D.11

Assessment of sampling and analytical methods for total silicon quantification in biogases

Vincent Chatain, Université de Lyon / INSA Lyon (FR)

Present waste management strategies approval biogases (LandFill Gases (LFGs) and Digester Gases (DGs)) valorization as it develops a way for energy politics. Though, Volatile Organic Silicon Compounds (VOSiCs) present into LFGs/DGs seriously harm valorization systems and compromise the conversion into heat and/or electricity by power plants, resulting in a high purification level requirement. In this context, VOSiCs constitute a singular case indeed, because no consensus has been reached to provide a standardized sampling and quantification of these components into gases due to their physicochemical properties, their diversity and the omnipresence of silicon in analytical chains. The objective of this study is therefore to inventory and evaluate available technologies in industrial conditions for the sampling and analysis of VOSiCs in biogases, based on an extensive bibliography and feedback from industrial experience. Some devices were so tested in order to determine measurement quality. These apparatus were tested in the laboratory and also on industrial sites, which enabled us to prove their adaptability and determine whether it would be a useful technique for process follow-up.

 

Pen Profile

Vincent Chatain is an Associate Professor at INSA Lyon (France) in DEEP laboratory (Wastes Water Environment Materials).
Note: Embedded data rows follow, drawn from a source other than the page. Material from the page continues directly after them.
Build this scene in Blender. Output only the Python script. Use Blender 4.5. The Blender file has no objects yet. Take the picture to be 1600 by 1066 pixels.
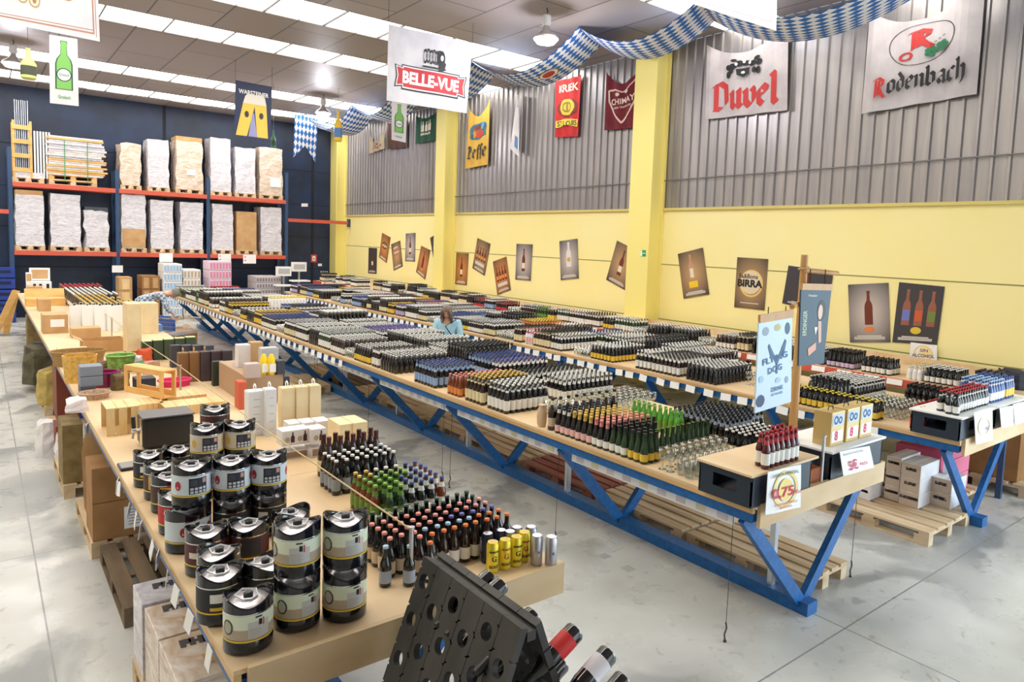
import bpy, bmesh, math, random
import numpy as np
from mathutils import Vector, Matrix
random.seed(7); rng = np.random.default_rng(7)
PI = math.pi
SC = bpy.context.scene
COL = SC.collection
# ------------------------------------------------------------------ camera
YAW, PITCH, ROLL, FPX, CX, CY, CAMZ = 0.680872562, 0.0869749729, 0.0376586004, 1091.94, 848.324, 477.809, 2.79
_F = Vector((math.sin(YAW)*math.cos(PITCH), math.cos(YAW)*math.cos(PITCH), -math.sin(PITCH)))
_r = Vector((math.cos(YAW), -math.sin(YAW), 0)); _u = _r.cross(_F)
_R = _r*math.cos(ROLL) + _u*math.sin(ROLL); _U = -_r*math.sin(ROLL) + _u*math.cos(ROLL)
cam_d = bpy.data.cameras.new('camera'); cam = bpy.data.objects.new('camera', cam_d); COL.objects.link(cam)
cam_d.sensor_width = 36; cam_d.lens = FPX*36/1600
cam_d.shift_x = (800-CX)/1600; cam_d.shift_y = (CY-533)/1600
m = Matrix((_R, _U, -_F)).transposed().to_4x4(); m.translation = (0, 0, CAMZ); cam.matrix_world = m
cam_d.clip_start = .05; cam_d.clip_end = 100
SC.camera = cam
# ------------------------------------------------------------------ world, exposure, daylight
SC.view_settings.view_transform = 'Standard'; SC.view_settings.look = 'None'
SC.view_settings.gamma = 1; SC.view_settings.use_curve_mapping = False
SC.view_settings.exposure = -0.42
w = bpy.data.worlds.new('world'); SC.world = w; w.use_nodes = True
w.node_tree.nodes['Background'].inputs[0].default_value = (.75, .88, 1, 1)
w.node_tree.nodes['Background'].inputs[1].default_value = 1.0
SKY_STRIP = 9.0        # daylight through the translucent roof strips
DOOR_LIGHT = 620.0     # daylight through the open delivery gates
LAMP_W = 150.0
def area(name, loc, size, size_y, energy, col, direction):
    l = bpy.data.lights.new(name, 'AREA'); l.shape = 'RECTANGLE'; l.size = size; l.size_y = size_y; l.energy = energy; l.color = col
    o = bpy.data.objects.new(name, l); o.location = loc
    o.rotation_euler = Vector(direction).to_track_quat('-Z', 'Y').to_euler(); COL.objects.link(o); return o
area('daylight_gate', (10.9, -1.6, 2.3), 4.4, 4.2, DOOR_LIGHT, (.7, .87, 1), (-1, .55, -.12))
area('daylight_front_gate', (5.5, -3.9, 2.5), 5.5, 4.2, DOOR_LIGHT*.3, (.86, .94, 1), (.1, 1, -.1))

# ------------------------------------------------------------------ pixel <-> world measuring (1600 x 1066 frame)
def ray(px, py):
    return _R*((px-CX)/FPX) - _U*((py-CY)/FPX) + _F
def tz(px, py, z):
    d = ray(px, py); t = (z-CAMZ)/d.z; return Vector((d.x*t, d.y*t, z))
def tx(px, py, x):
    d = ray(px, py); t = x/d.x; return Vector((x, d.y*t, CAMZ+d.z*t))
def ty(px, py, y):
    d = ray(px, py); t = y/d.y; return Vector((d.x*t, y, CAMZ+d.z*t))

# ------------------------------------------------------------------ materials
def lin(c):
    c = c/255.0
    return c/12.92 if c <= .04045 else ((c+.055)/1.055)**2.4
def rgb(r, g, b): return (lin(r), lin(g), lin(b), 1)
MATS = {}
def mat(name, col=None, rough=.5, metal=0., coat=0., noise=None, col2=None, bump=0., emit=0., stretch=None, spec=None, dist=0):
    if name in MATS: return MATS[name]
    m = bpy.data.materials.new(name); m.use_nodes = True; nt = m.node_tree; b = nt.nodes['Principled BSDF']
    c = rgb(*col); b.inputs['Base Color'].default_value = c; b.inputs['Roughness'].default_value = rough; b.inputs['Metallic'].default_value = metal
    if coat: b.inputs['Coat Weight'].default_value = coat; b.inputs['Coat Roughness'].default_value = .08
    if spec is not None: b.inputs['Specular IOR Level'].default_value = spec
    if emit: b.inputs['Emission Color'].default_value = c; b.inputs['Emission Strength'].default_value = emit
    if noise:
        tc = nt.nodes.new('ShaderNodeTexCoord'); mp = nt.nodes.new('ShaderNodeMapping'); nz = nt.nodes.new('ShaderNodeTexNoise')
        if stretch: mp.inputs['Scale'].default_value = stretch
        nz.inputs['Scale'].default_value = noise; nz.inputs['Detail'].default_value = 5; nz.inputs['Distortion'].default_value = dist
        nt.links.new(tc.outputs['Object'], mp.inputs[0]); nt.links.new(mp.outputs[0], nz.inputs['Vector'])
        if col2:
            cr = nt.nodes.new('ShaderNodeValToRGB'); cr.color_ramp.elements[0].position = .35; cr.color_ramp.elements[1].position = .65
            cr.color_ramp.elements[0].color = c; cr.color_ramp.elements[1].color = rgb(*col2)
            nt.links.new(nz.outputs['Fac'], cr.inputs[0]); nt.links.new(cr.outputs[0], b.inputs['Base Color'])
        if bump:
            bp = nt.nodes.new('ShaderNodeBump'); bp.inputs['Strength'].default_value = bump; bp.inputs['Distance'].default_value = .01
            nt.links.new(nz.outputs['Fac'], bp.inputs['Height']); nt.links.new(bp.outputs[0], b.inputs['Normal'])
    MATS[name] = m; return m
def flat(r, g, b, rough=.55, metal=0, coat=0):
    return mat('c_%d_%d_%d_%d_%d' % (r, g, b, rough*100, metal*10), (r, g, b), rough, metal, coat)

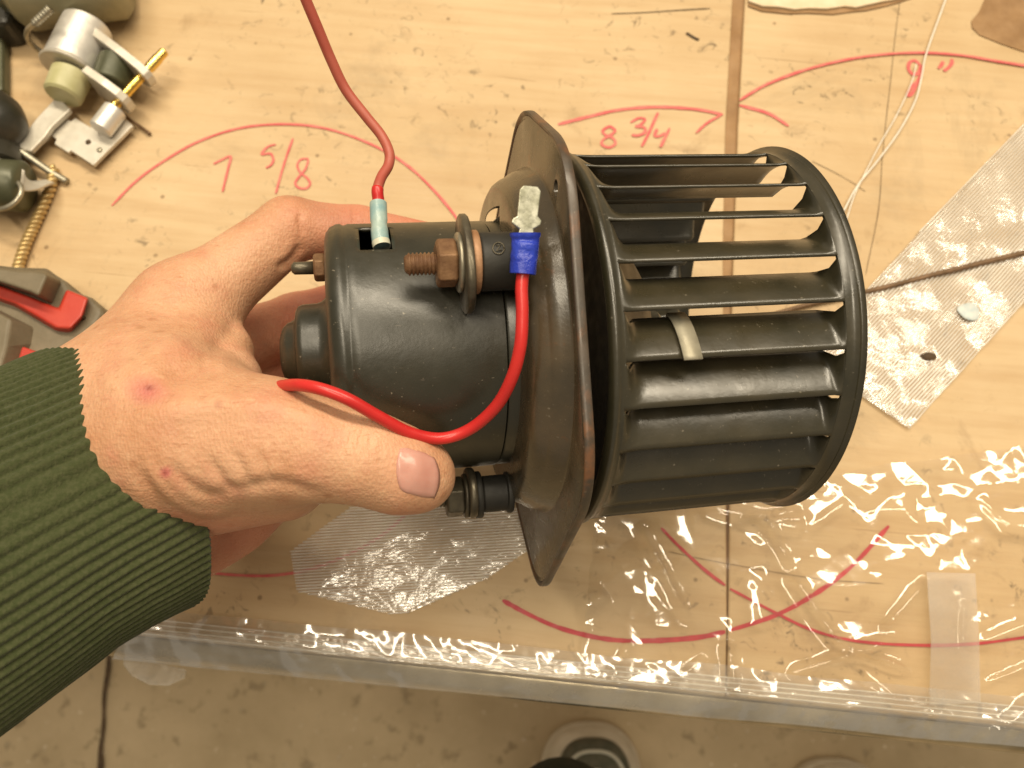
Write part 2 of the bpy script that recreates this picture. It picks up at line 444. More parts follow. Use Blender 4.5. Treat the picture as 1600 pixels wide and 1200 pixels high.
board('board', [Vector((-0.7, 0, 0)), *L[::-1], Vector((-0.7, 0.75, 0))], 'kraft_board')
board('board', [*G[::1], Vector((0.9, 0, 0)), Vector((0.9, 0.75, 0))], 'kraft_board_two')
# filler strip sunk in the seam
vf = prism([(p.x - 0.002, p.y) for p in L] + [(p.x + 0.002, p.y) for p in G[::-1]], -0.017, -0.0022)
mobj('filler_strip', *vf, 'filler_brown', bench, smooth=False)
# grey metal nose along the front edge
prof = []
for i in range(13):
    a = math.pi / 2 - math.pi * 0.62 * i / 12
    prof.append((-0.010 * math.cos(a), -0.011 + 0.0105 * math.sin(a)))
prof = [(-0.001, -0.0006)] + prof[1:] + [(-0.009, -0.022), (-0.001, -0.024)]
vv = [(-0.7, y, z) for y, z in prof] + [(0.9, y, z) for y, z in prof]
n_ = len(prof)
ff = [(i, (i + 1) % n_, n_ + (i + 1) % n_, n_ + i) for i in range(n_)] + [tuple(range(n_)), tuple(range(n_, 2 * n_))]
mobj('edge_trim', vv, ff, 'edge_metal', bench, angle=40)
# torn veneer edge near the far side of the right board
top = [(1168, 6), (1190, 14), (1215, 15), (1240, 19), (1262, 17), (1290, 18), (1318, 14), (1335, 16), (1352, 12), (1375, 7), (1398, 3), (1425, -4)]
outl = [B2(x, y) for x, y in top] + [B2(1440, -60), B2(1300, -110), B2(1172, -70)]
board('torn_veneer', outl, 'torn_paper', 0.0022, 0.0017, bench, 0.0002)
outl = [B2(x, y) for x, y in [(1168, 11), (1190, 19), (1230, 23), (1262, 22), (1300, 24), (1330, 20), (1352, 18), (1380, 12), (1402, 6), (1425, -2), (1300, -40), (1175, -30)]]
board('veneer_painted_shadow', outl, 'filler_brown', 0.0008, 0.0003, bench, 0.0001)  # brown strip painted in as the shadow line under the torn edge
outl = [B2(x, y) for x, y in [(1517, 34), (1530, 18), (1542, -10), (1560, -60), (1720, -60), (1720, 110), (1600, 82), (1565, 70), (1530, 56), (1518, 44)]]
board('brown_paper_patch', outl, 'filler_brown', 0.0006, 0.0003, bench, 0.0001)

# red marker drawing: ink ribbons on the boards
def ink(name, pts, w, mat='marker', z=0.0004, n=6):
    q = spline([B2(x, y, 0) for x, y in pts], n)
    fr = frames(q)
    vv, ff = [], []
    for i, (p, t, _, _) in enumerate(fr):
        side = Vector((-t.y, t.x, 0)).normalized()
        ww = w * (0.5 + 0.14 * noise.noise(p * 300) + 0.12 * noise.noise(p * 60))
        if i == 0 or i == len(fr) - 1: ww *= 0.55
        c = Vector((p.x, p.y, z + 0.00018 * i / len(fr)))
        vv += [c - side * ww, c + side * ww]
        if i: ff.append((2 * i - 2, 2 * i - 1, 2 * i + 1, 2 * i))
    return mobj(name, vv, ff, mat, bench, smooth=False)
ink('marker_arc', [(175, 322), (215, 282), (260, 250), (310, 222), (370, 202), (430, 195), (490, 198), (545, 212), (600, 236), (640, 262), (675, 295), (705, 330), (740, 380)], 0.0013)
ink('marker_arc', [(660, 780), (630, 808), (595, 838), (550, 864), (500, 885), (460, 895), (410, 900), (338, 896), (290, 885)], 0.0013)
ink('marker_arc', [(872, 195), (920, 183), (970, 172), (1030, 168), (1090, 172), (1129, 180)], 0.0018)
ink('marker_arc', [(1126, 181), (1105, 193), (1087, 209)], 0.0013, z=0.0006)
ink('marker_arc', [(1155, 165), (1200, 178), (1232, 198)], 0.0018)
ink('marker_arc', [(1155, 158), (1200, 132), (1270, 107), (1350, 90), (1430, 84), (1500, 88), (1560, 98), (1625, 108)], 0.0015, z=0.0008)
ink('marker_arc', [(785, 938), (830, 962), (880, 983), (950, 999), (1020, 1001), (1090, 996), (1133, 987)], 0.0019, 'marker_fresh')
ink('marker_arc', [(1140, 985), (1210, 962), (1270, 930), (1330, 885), (1388, 822)], 0.0017, 'marker_fresh')
ink('marker_arc', [(1033, 825), (1060, 853), (1100, 890), (1133, 915)], 0.0014, 'marker_fresh')
ink('marker_arc', [(1140, 920), (1210, 957), (1270, 985), (1340, 1002), (1430, 1008), (1520, 1006), (1620, 993)], 0.0012, 'marker_fresh', z=0.0006)
z4 = lambda L_: [(150 + x / 2.623, 150 + y / 2.623) for x, y in L_]
z8 = lambda L_: [(820 + x / 2.051, 40 + y / 2.051) for x, y in L_]
ink('marker_numeral', z4([(483, 280), (515, 264), (552, 250), (545, 290), (533, 340), (520, 395)]), 0.0013)
ink('marker_numeral', z4([(738, 200), (705, 210), (680, 240), (715, 238), (728, 262), (718, 285), (698, 297)]), 0.0012)
ink('marker_slash', z4([(808, 175), (785, 240), (760, 320), (738, 402)]), 0.0013)
ink('marker_numeral', z4([(872, 258), (840, 262), (826, 285), (838, 315), (866, 338), (878, 362), (862, 380), (832, 378), (818, 358), (836, 330), (860, 300), (872, 262)]), 0.0012)
ink('marker_numeral', z8([(292, 338), (272, 325), (250, 338), (258, 352), (282, 362), (290, 380), (270, 392), (248, 384), (250, 368), (276, 352), (292, 338)]), 0.0014)
ink('marker_numeral', z8([(338, 312), (365, 298), (385, 302), (372, 318), (356, 325), (382, 328), (384, 344), (362, 354), (342, 352)]), 0.0014)
ink('marker_slash', z8([(427, 280), (412, 312), (395, 350), (374, 390)]), 0.0014)
ink('marker_numeral', z8([(424, 332), (416, 354), (430, 356), (450, 346)]), 0.0014)
ink('marker_numeral', z8([(464, 330), (452, 355), (442, 375), (434, 392)]), 0.0014, z=0.0006)
ink('marker_numeral', z8([(1266, 128), (1250, 114), (1232, 120), (1229, 142), (1244, 158), (1262, 150), (1268, 128), (1266, 160), (1254, 190), (1238, 222), (1226, 224), (1232, 206), (1252, 184)]), 0.0017)
ink('marker_quote', z8([(1340, 116), (1334, 128), (1324, 140)]), 0.0018)
ink('marker_quote', z8([(1368, 108), (1366, 124), (1350, 142), (1340, 146)]), 0.0018)
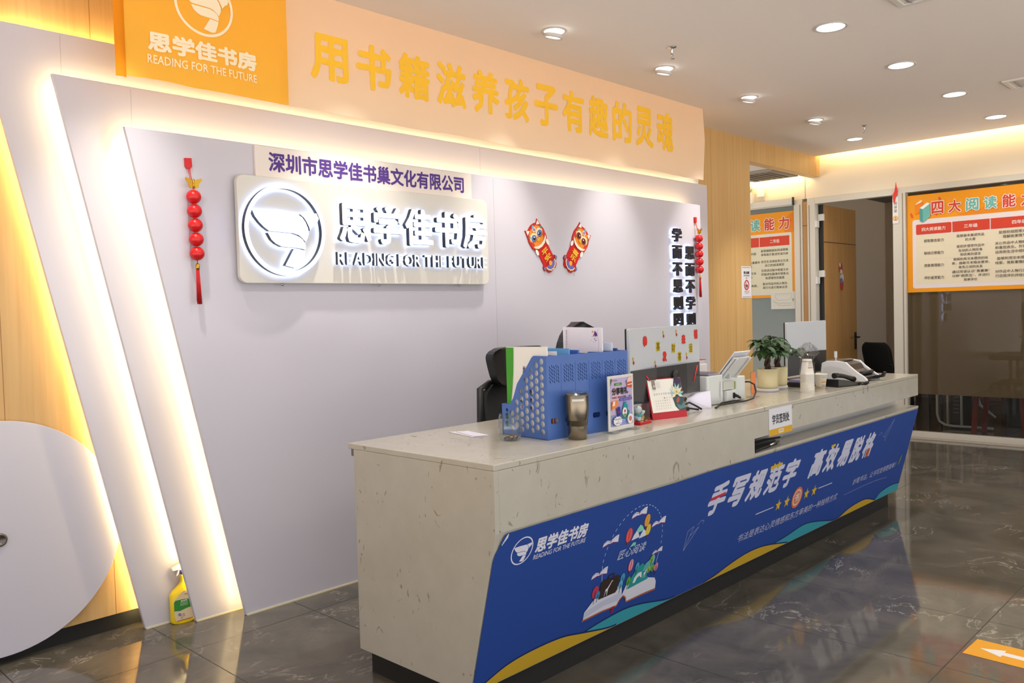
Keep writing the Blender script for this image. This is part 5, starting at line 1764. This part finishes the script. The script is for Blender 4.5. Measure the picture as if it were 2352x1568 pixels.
cv.poly([(.0, .044), (.02, .040), (.045, .046), (.060, .048), (.074, .042), (.074, .074), (.060, .082), (.03, .086), (.006, .086), (.0, .080)], (60, 140, 60))
cv.text('祛虫剂', .024, .076, .048, .083, (236, 240, 220), bold=.03)
for z in (.071, .066, .061):
    cv.rect(.022, .050, z, z + .002, (180, 206, 160))
cv.text('妙芙丝', .040, .103, .054, .107, (50, 30, 24), bold=.02)
cv.ring(.018, .027, .002, .005, (90, 110, 190))
for a_x, a_z in ((.024, .022), (.032, .026), (.034, .019), (.026, .013)):
    cv.poly([(a_x - .004, a_z - .002), (a_x + .002, a_z + .0025), (a_x + .004, a_z + .002), (a_x - .002, a_z - .003)], (140, 30, 44))
cv.rect(.008, .066, .0015, .0035, (180, 40, 50))
cv.build('label_print', t)
t.scale = (1.2, 1.0, 1.08)

# ================================================================== floor arrow
t = thing('floor_arrow_sticker', 'yellow floor sticker with a white arrow on the marble tiles', 'sticker', (2.40, -2.95, 0))
cv = Canvas((2.339, -2.771, 0), Vector((-.04, -1, 0)), Vector((.9996, -.03, 0)), off=.0008, eps=.0004)
cv.rect(0, .42, 0, .176, (228, 158, 30))
cv.poly([(.035, .088), (.115, .124), (.115, .103), (.30, .103), (.30, .070), (.115, .070), (.115, .050)], (230, 226, 222))
cv.build('sticker_sheet', t)

# ================================================================== posters on the glass
POR, PRED, PTEAL = (238, 154, 24), (206, 66, 44), (108, 178, 168)
def P_y(y):
    return -y
t = thing('reading_poster', 'wide orange reading chart on the glass beside the open door', 'poster', (XF + .018, -1.7, 1.41))
bm = B(); box(bm, XF + .0165, XF + .0195, -2.62, -.853, 1.406, 2.343); obj('sheet', bm, ink(POR), t)
cv = Canvas((XF + .0165, 0, 0), (0, -1, 0), (0, 0, 1), off=.0006, eps=.0002)
cv.poly([(1.30, 2.12), (1.9, 2.25), (2.62, 2.343), (2.62, 2.05), (1.6, 2.06)], (230, 138, 30))
cv.rect(.905, 2.56, 1.443, 2.105, (226, 216, 214), .02)
cx0 = (.938, 1.262, 1.585, 2.06); cx1 = (1.254, 1.577, 2.05, 2.5)
cv.rect(.938, 2.5, 1.48, 1.953, (226, 214, 186))
for k in range(3):
    z = 1.836 - k * .117
    cv.rect(.938, 2.5, z - .001, z + .001, (216, 204, 196))
for k in range(4):
    cv.rect(cx0[k], cx1[k], 1.960, 2.058, PRED, .012 if k == 0 else 0)
for k, s_ in enumerate(('四大阅读能力', '三年级', '四年级', '五年级')):
    m_ = (cx0[k] + min(cx1[k], cx0[k] + .46)) / 2; w_ = .105 if k == 0 else .058
    cv.text(s_, m_ - w_, 1.990, m_ + w_, 2.026, (240, 226, 216), bold=.015)
LB = (70, 62, 60)
for k, s_ in enumerate(('提取整合能力', '联结迁移能力', '想象推理能力', '评价鉴赏能力')):
    z = 1.895 - k * .118
    cv.text(s_, 1.01, z - .014, 1.185, z + .016, LB, bold=.006)
def para(lines, xc, zc, lh, ch):
    for i_, l_ in enumerate(lines):
        z = zc + ((len(lines) - 1) / 2 - i_) * lh
        w_ = ch * len(l_) / 2
        cv.text(l_, xc - w_, z - ch * .46, xc + w_, z + ch * .46, LB, bold=.006, layer=False)
    cv.layer += 0
for k, ls in enumerate((('能够基本复述作品', '的大意'), ('能初步感受作品中', '生动的人物形象', '和优美的语言'), ('能够利用文本提供的线', '索，推断文本隐含意思，', '角色之间的关系'), ('通过阅读认识“真善美”', '分辨“假恶丑”，并进行', '简单评价'))):
    para(ls, 1.415, 1.902 - k * .118, .038, .029)
for k, ls in enumerate((('能借助插图等方式', '理解故事情节'), ('关心作品中人物的命运', '和喜怒哀乐，并将感受', '运用到生活中感同身受'), ('能够利用文本提供的', '线索，推断事情的发展'), ('对作品中人物行为能进', '行自我评价并给出理由'))):
    para(ls, 1.775, 1.905 - k * .118, .040, .031)
cv.layer += 1
for a0, z0 in ((1.155, 2.28), (1.135, 2.225), (1.165, 2.235), (1.12, 2.155), (1.16, 2.16), (.90, 2.15)):
    cv.ell(a0, z0, .010, .026, (222, 92, 30), rot=.3)
cv.poly([(.935, 2.255), (.985, 2.29), (1.0, 2.28), (.95, 2.245)], (238, 232, 226)); cv.poly([(.935, 2.25), (.935, 2.15), (1.0, 2.20), (1.0, 2.275)], (232, 130, 30))
cv.poly([(.975, 2.215), (1.04, 2.262), (1.068, 2.252), (1.005, 2.20)], (240, 236, 232)); cv.poly([(.975, 2.215), (1.002, 2.203), (1.002, 2.075), (.975, 2.09)], (80, 150, 146)); cv.poly([(1.002, 2.203), (1.068, 2.250), (1.068, 2.125), (1.002, 2.075)], PTEAL)
def headline(s_, x, z, w_, h_, step, cols):
    for k, ch in enumerate(s_):
        for bold, c, lay in ((.075, (240, 230, 220), False), (.03, cols[k], False)):
            vs, fs, asp = text_mesh(ch, .03)
            g_ = .006 if bold > .05 else 0
            cv.layer += (0 if g_ else 2)
            cv.text(ch, x + k * step - g_, z - g_, x + k * step + w_ + g_, z + h_ + g_, c, bold=bold, layer=False)
            cv.layer -= (0 if g_ else 2)
headline('四大阅读能力', 1.080, 2.145, .108, .118, .150, [PRED, PRED, PTEAL, PTEAL, PRED, PRED])
cv.build('chart_print', t)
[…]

He is currently Director of the European undergraduate engineering department EURINSA. His educational background is in environmental sciences and biogeochemistry. He holds a Ph-D in 2004 in environmental geochemistry from INSA Lyon. During his Ph-D, he worked during 6 months as a doctoral fellow in the Civil and Environmental Engineering Department of Vanderbilt University (Nashville, TN, USA). From 2005 to 2007, he was Consulting Engineer – Chargé d’Affaires in environment and sustainable development at GIRUS design office. He joined INSA Lyon in 2007 and his major field of research concerns the fate of inorganic contaminants and/or disadvantageous compounds in soils, sediments, wastes and biogases. He has developed knowledge in the environmental and biogeochemical characterization of complex matrices (solid or gas). He is currently involved in research dealing with the assessment of sampling and analytical methods for total Silicon quantification in biogases. His actual research interests are also dealing with the evaluation of biogeochemical reactivity of sediments in the perspective of their long-term management. He cooperates with private companies in research and has been involved in European research programs. He is involved in scientific committees of a number of organizations and institutes. He teaches general chemistry, thermodynamics and environmental geochemistry in engineering school.